La hausse des revenus a permis aux producteurs d'acheter des engrais et des machines pour améliorer la récolte, ainsi que de planter de nouveaux arbres, favorisant leurs perspectives.

"L'année passée (saison 2024/2025, ndlr), ça s'est bien passé parce qu'au moment où le cacao a donné les fruits, il y avait la pluie", explique aussi à l'AFP Jean Kouassi, agriculteur ivoirien de 50 ans, qui possède 4 hectares de plantation.

- Il y a moins de cacao dans les produits -

"Le coût record des matières premières a contraint les fabricants de chocolat à prendre une série de décisions impopulaires: réduction des quantités, augmentation des prix", mais aussi la "dilution discrète de la teneur en cacao" dans les produits, souligne Ole Hansen, analyste chez Saxo Bank.

La pratique peut même coûter l'appellation "barre au chocolat" à certains produits, comme c'est arrivé aux biscuits Penguin et Club de la marque McVitie's cette année au Royaume-Uni, qui impose un minimum de teneur en cacao.

La demande des géants comme Mondelez, Mars, Ferrero ou Nestlé s'est affaiblie, ce qui, ajouté à la bonne récolte 2024-2025, a entraîné une baisse des cours.
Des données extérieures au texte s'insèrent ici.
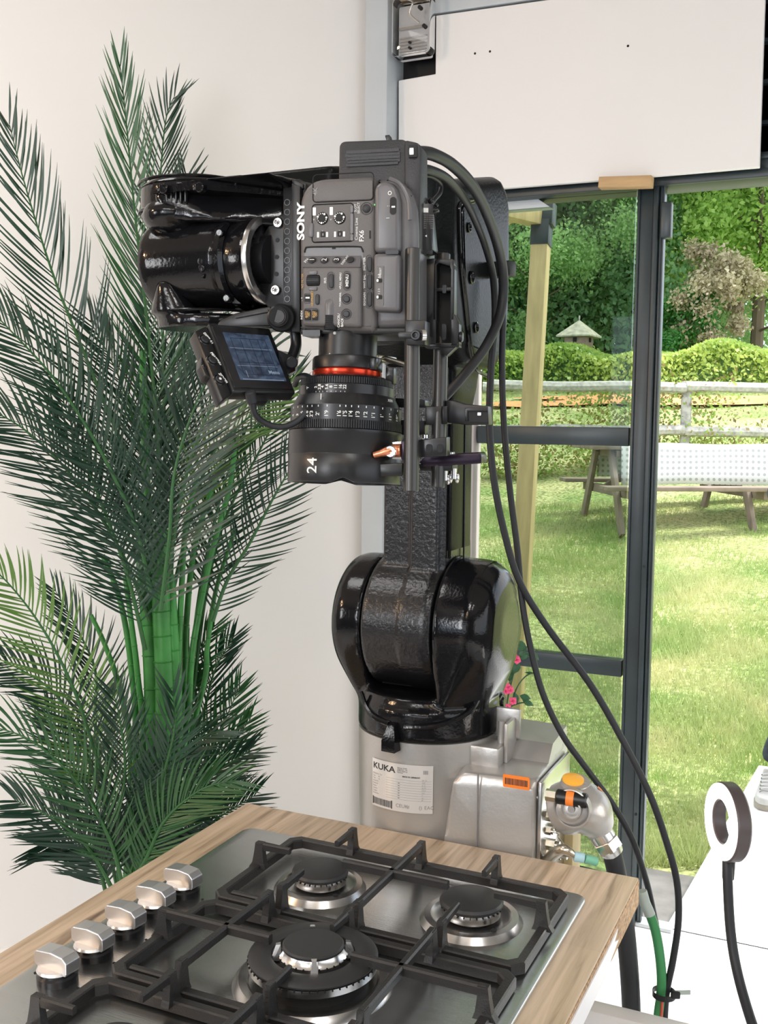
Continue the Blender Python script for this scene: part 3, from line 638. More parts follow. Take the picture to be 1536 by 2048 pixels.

La tonne de cacao évolue désormais à New York aux alentours de 6.000 dollars.

- Le chocolat reste cher -

La baisse des prix du cacao ne profitera pas aux amateurs de chocolat durant les fêtes, celle-ci arrivant "bien trop tard pour affecter les assortiments de Noël déjà produits et dont les prix ont été fixés il y a plusieurs mois", tranche Ole Hansen

"Les récentes fluctuations des prix du cacao sont encourageantes, mais le marché reste volatil (...) il est encore trop tôt pour se prononcer sur des changements spécifiques concernant les prix", reconnaît Nestlé, interrogé par l'AFP.

L'espoir demeure pour les oeufs et les lapins de Pâques, selon M. Hansen, à condition que le marché se stabilise autour des niveaux actuels.